Net neutrality: an everyday scenario

After my earlier post about Net neutrality, I'd like to follow up with an example that I've seen in real life around me:

It's a flat-share where 4 IT savvy people live.
Everyone has a computer and there's a local wireless network setup to allow them to share the internet broadband connection (ADSL).

They were all foreigners, staying in the country for a year or two.
They used Internet primarily for web, email and Instant Messaging.
The 1 Mbits internet connection was fast enough for everyone to share.

Then, they progressively made use of P2P technologies, and the usability of the Internet degraded dramatically for normal web, email and IM use.
It has been easy to prove that the degradation was a direct consequence of the use of P2P.

When one of them wanted to do voice conference with relatives abroad, he had to announce it to all his flat-mate and warn them not to use P2P at the scheduled time of the Internet voice calls.

After moans, discussions and unhappy Internet life they did capsized the bandwidth used by their P2P software.

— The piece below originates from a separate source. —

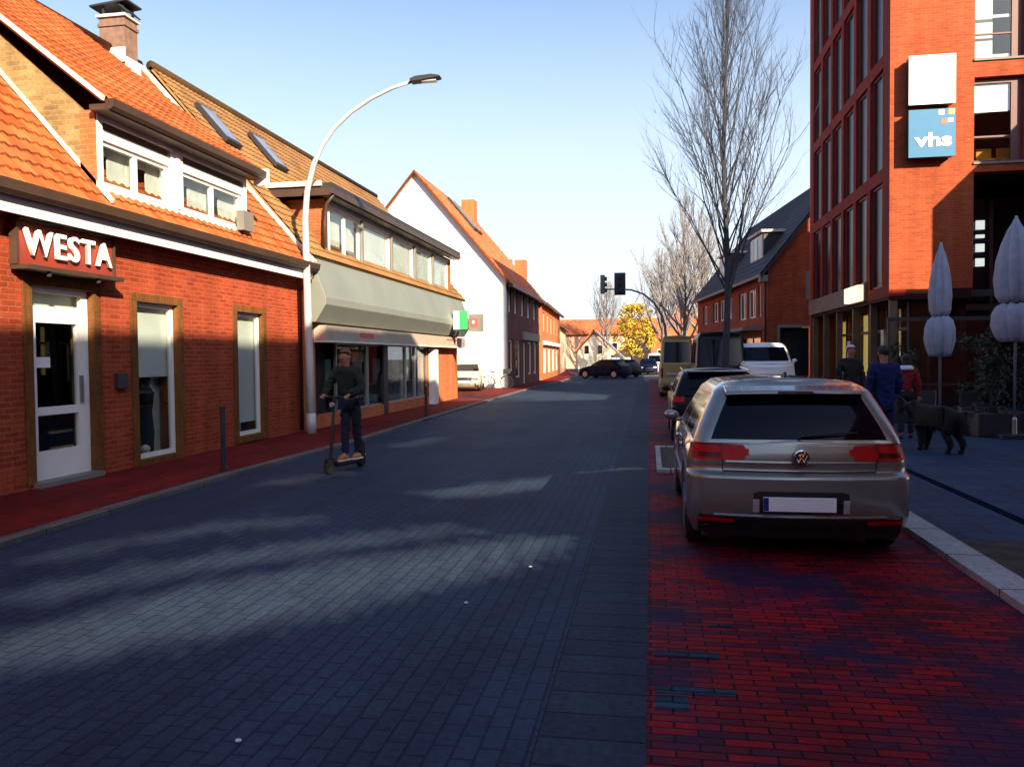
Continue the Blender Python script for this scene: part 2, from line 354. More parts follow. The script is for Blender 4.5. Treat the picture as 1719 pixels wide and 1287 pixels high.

Soon after they decided to centralize P2P use to one central server and to limit its availability to daytime when nobody is at home.

Occasionally, they received emails from their ISP, telling them to reduce their consumption, mentioning port blocking if no progress made.

So, what's the moral of the story?

  • All Data are not equal

  • According to some ISPs, 20% of customer uses 80% of the network resources

  • action to fix the issue has been implemented both on the local network and at ISP level

With traditional medias joining webcasters to distribute video and audio on Internet, using P2P technologies like Kontiki, and the growing population of audio and video podcasters, the situation is not looking good.

Effectively, from a standard user (who does web, email, IM), the Internet will look more and more like it's dying.

What's the solution then?

  • I think the originators of the increase in resource consumption should pay for the traffic they are monopolizing:

    • ISPs should ask for a higher monthly rate from their P2P users

    • New Media companies should be required to paid a premium for media distribution

  • Priority of routing could be introduced and could be like that

    • ** higher priority to communication oriented data transfer**

    • lowest priority (and usage limit) to generic P2P usage (BitTorrent, eDonkey, ...)

    • fee based increase of priority for webcasters

That will allow ISPs to buy more pipes (I've got that strange feeling of being over-naive here ;-) )

The trouble with that model is that community originated media maybe be unfairly treated.
New media companies can afford QoS Internet service.
Podcasters and creative individuals can't.

In other hand, guaranteeing Quality of Service really matters if money is at stake.
It's then more relevant to new media companies.

So, as long as podcasts and distribution of individual creations are not de-prioritized as if they were generic P2P, the model could work.

Having to pay higher for your Internet connection if you are a P2P users may not be the best thing you've wished for.
Capsizing the bandwidth used and avoiding rush hour might be an alternative.
But as for the model described above, everybody has to play the same rules for the whole thing to work.